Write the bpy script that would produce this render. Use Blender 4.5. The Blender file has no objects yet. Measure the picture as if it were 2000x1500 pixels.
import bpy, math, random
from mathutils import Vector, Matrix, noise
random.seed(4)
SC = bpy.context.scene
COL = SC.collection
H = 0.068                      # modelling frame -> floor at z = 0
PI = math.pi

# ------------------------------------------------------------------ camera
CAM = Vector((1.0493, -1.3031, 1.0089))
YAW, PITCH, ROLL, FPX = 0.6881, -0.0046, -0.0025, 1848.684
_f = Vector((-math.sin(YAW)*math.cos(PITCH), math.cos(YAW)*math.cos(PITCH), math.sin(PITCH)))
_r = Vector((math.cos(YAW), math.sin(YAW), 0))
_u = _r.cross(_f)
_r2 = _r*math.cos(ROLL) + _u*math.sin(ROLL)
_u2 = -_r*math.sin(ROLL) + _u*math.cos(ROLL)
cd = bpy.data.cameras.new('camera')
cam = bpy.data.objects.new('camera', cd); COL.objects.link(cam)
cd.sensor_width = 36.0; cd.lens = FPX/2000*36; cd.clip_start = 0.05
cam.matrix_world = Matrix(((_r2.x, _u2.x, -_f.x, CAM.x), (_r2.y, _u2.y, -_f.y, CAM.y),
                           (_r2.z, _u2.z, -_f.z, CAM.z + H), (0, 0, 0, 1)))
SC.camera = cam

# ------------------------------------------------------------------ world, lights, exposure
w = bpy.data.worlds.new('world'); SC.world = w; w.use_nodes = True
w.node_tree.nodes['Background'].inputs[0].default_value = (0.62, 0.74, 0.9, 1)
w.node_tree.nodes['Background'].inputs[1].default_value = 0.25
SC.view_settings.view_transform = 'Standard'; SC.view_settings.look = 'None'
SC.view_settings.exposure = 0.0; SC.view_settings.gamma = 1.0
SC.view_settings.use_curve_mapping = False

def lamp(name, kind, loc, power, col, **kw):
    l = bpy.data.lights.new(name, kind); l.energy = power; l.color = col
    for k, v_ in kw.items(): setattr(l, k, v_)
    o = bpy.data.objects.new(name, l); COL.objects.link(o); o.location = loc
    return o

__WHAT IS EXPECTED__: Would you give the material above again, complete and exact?

__TASK OUTPUT__:
Write the bpy script that would produce this render. Use Blender 4.5. The Blender file has no objects yet. Measure the picture as if it were 2000x1500 pixels.
import bpy, math, random
from mathutils import Vector, Matrix, noise
random.seed(4)
SC = bpy.context.scene
COL = SC.collection
H = 0.068                      # modelling frame -> floor at z = 0
PI = math.pi

# ------------------------------------------------------------------ camera
CAM = Vector((1.0493, -1.3031, 1.0089))
YAW, PITCH, ROLL, FPX = 0.6881, -0.0046, -0.0025, 1848.684
_f = Vector((-math.sin(YAW)*math.cos(PITCH), math.cos(YAW)*math.cos(PITCH), math.sin(PITCH)))
_r = Vector((math.cos(YAW), math.sin(YAW), 0))
_u = _r.cross(_f)
_r2 = _r*math.cos(ROLL) + _u*math.sin(ROLL)
_u2 = -_r*math.sin(ROLL) + _u*math.cos(ROLL)
cd = bpy.data.cameras.new('camera')
cam = bpy.data.objects.new('camera', cd); COL.objects.link(cam)
cd.sensor_width = 36.0; cd.lens = FPX/2000*36; cd.clip_start = 0.05
cam.matrix_world = Matrix(((_r2.x, _u2.x, -_f.x, CAM.x), (_r2.y, _u2.y, -_f.y, CAM.y),
                           (_r2.z, _u2.z, -_f.z, CAM.z + H), (0, 0, 0, 1)))
SC.camera = cam

# ------------------------------------------------------------------ world, lights, exposure
w = bpy.data.worlds.new('world'); SC.world = w; w.use_nodes = True
w.node_tree.nodes['Background'].inputs[0].default_value = (0.62, 0.74, 0.9, 1)
w.node_tree.nodes['Background'].inputs[1].default_value = 0.25
SC.view_settings.view_transform = 'Standard'; SC.view_settings.look = 'None'
SC.view_settings.exposure = 0.0; SC.view_settings.gamma = 1.0
SC.view_settings.use_curve_mapping = False

def lamp(name, kind, loc, power, col, **kw):
    l = bpy.data.lights.new(name, kind); l.energy = power; l.color = col
    for k, v_ in kw.items(): setattr(l, k, v_)
    o = bpy.data.objects.new(name, l); COL.objects.link(o); o.location = loc
    return o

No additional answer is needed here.